Oggi è solo preoccupata e anche un po’ arrabbiata: «I giornali italiani sono gli unici che non hanno detto niente! Perché il silenzio? In Iran ci sono proteste in 100 città e il governo ha aperto il fuoco sui manifestanti».
M.M. ci ha contattati sui social e io ho deciso di fare lo stesso, cercando altre testimonianze, usando Facebook e Instagram per creare un dialogo con gli utenti iraniani in Italia.
Per capire quello che sta succedendo leggo l’articolo di Roberto Bongiorni che spiega sul Sole 24 Ore i motivi della protesta contro il regime, poi cerco conferma nell’unica iraniana che conosco di persona. Anche le sue iniziali sono M.M., per un gioco del caso, e anche lei mi racconta che «a causa delle proteste in Iran hanno disabilitato l’internet. Si può chiamare con il telefono normale o con alcune app come Skype, Voip e Viber». Poi aggiunge: «Queste app sono ovviamente a pagamento», come per voler sottolineare che a una situazione già tesa si aggiunge un’ulteriore complessità.
I gruppi Facebook di iraniani espatriati sono chiusi, ma uno accetta la mia richiesta di iscrizione. E così scopro che due giorni fa a Teheran nevicava e che agli espatriati che vogliono provare a contattare i loro familiari qualche utente consiglia di usare Pinngle, una app di messaggistica che funziona ovunque e in qualunque momento anche con una connessione internet debole o addirittura assente.
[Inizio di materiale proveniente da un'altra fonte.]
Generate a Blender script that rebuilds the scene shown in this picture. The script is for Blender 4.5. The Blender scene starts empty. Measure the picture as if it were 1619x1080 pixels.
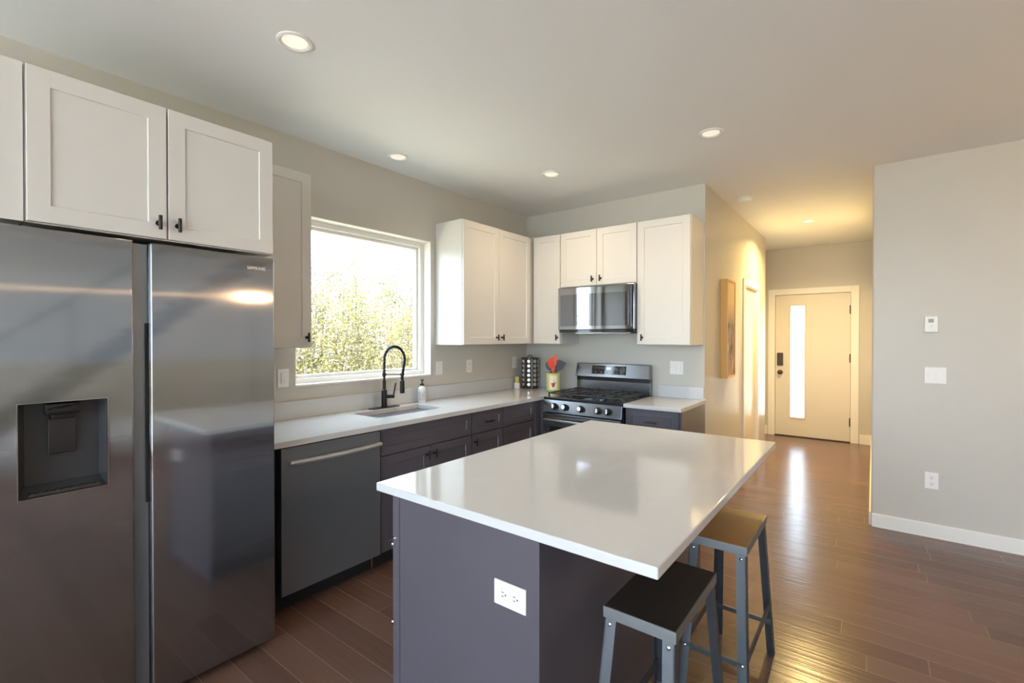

Vorrei sotterrarmi dalla vergogna quando un’utente di Facebook che si trova in Francia risponde al messaggio in cui chiedevo informazioni sulla situazione in Iran dicendomi: «Hanno staccato internet, come potrebbero raccontarti qualcosa?». È lì che mi accorgo che non è come quando a casa mia il wifi fa i capricci e non funziona. Il black out della rete iraniana significa mettere il bavaglio a un intero Paese e tagliarlo fuori dalle comunicazioni con il resto del mondo.
«Il governo non vuole che il mondo capisce cosa sta succedendo in Iran - mi scrive N.M. nel suo italiano imperfetto ma chiaro. - Stanno uccidendo la gente che è scesa in piazza per il prezzo del petrolio che hanno aumentato. Sparano ai giovani, fin ora dicono 40 persone uccise però la tv del governo dice solo 3...mai dice la verità».
N.M. ha 33 anni vive in Italia da 8 con suo marito. «Siamo qui da soli - mi racconta su Instagram, quando si sparge la notizia che ho deciso di raccogliere le testimonianze degli iraniani espatriati -. La mia famiglia è a Shahrood e la famiglia di mio marito a Isfahan. In questi anni ci siamo sempre tenuti in contatto su internet, su Facebook, su Telegram o Whatsapp. Però da 3 giorni il governo ha bloccato internet in tutto il Paese e quindi da 3 giorni noi che siamo fuori dall’Iran non riusciamo a sentire le nostre famiglie».
Un’altra ragazza, P.S., mi conferma che il weekend è stato durissimo ma che oggi va meglio e che i suoi parenti hanno la possibilità di connettersi a internet all’interno del Paese ma la connessione non funziona verso l’estero.
Anche N.R. vive in Italia, dove studia, ma è in ansia per la sua famiglia. «Il prezzo della benzina è salito del 300%» mi scrive per spiegarmi i motivi delle proteste. Anche loro espatriati hanno deciso di scendere in piazza, proprio come i connazionali rimasti in Iran: oggi, 19 novembre, è prevista a Roma una manifestazione in piazza della Madonna, e domani, 20 novembre, si replica davanti alla sede dell’ambasciata. Quando le chiedo di mandarmi qualche foto della manifestazione, ancora una volta resto spiazzata dalla risposta: «Abbiamo paura che se facciamo foto dopo succede qualcosa ai nostri parenti in Iran oppure che non possiamo più ritornare in Iran». Le chiedo scusa, la rassicuro sul fatto che non ho intenzione di mettere nessuno in pericolo e rinuncio alle foto. Non ci saranno scatti a documentare la protesta, solo queste parole.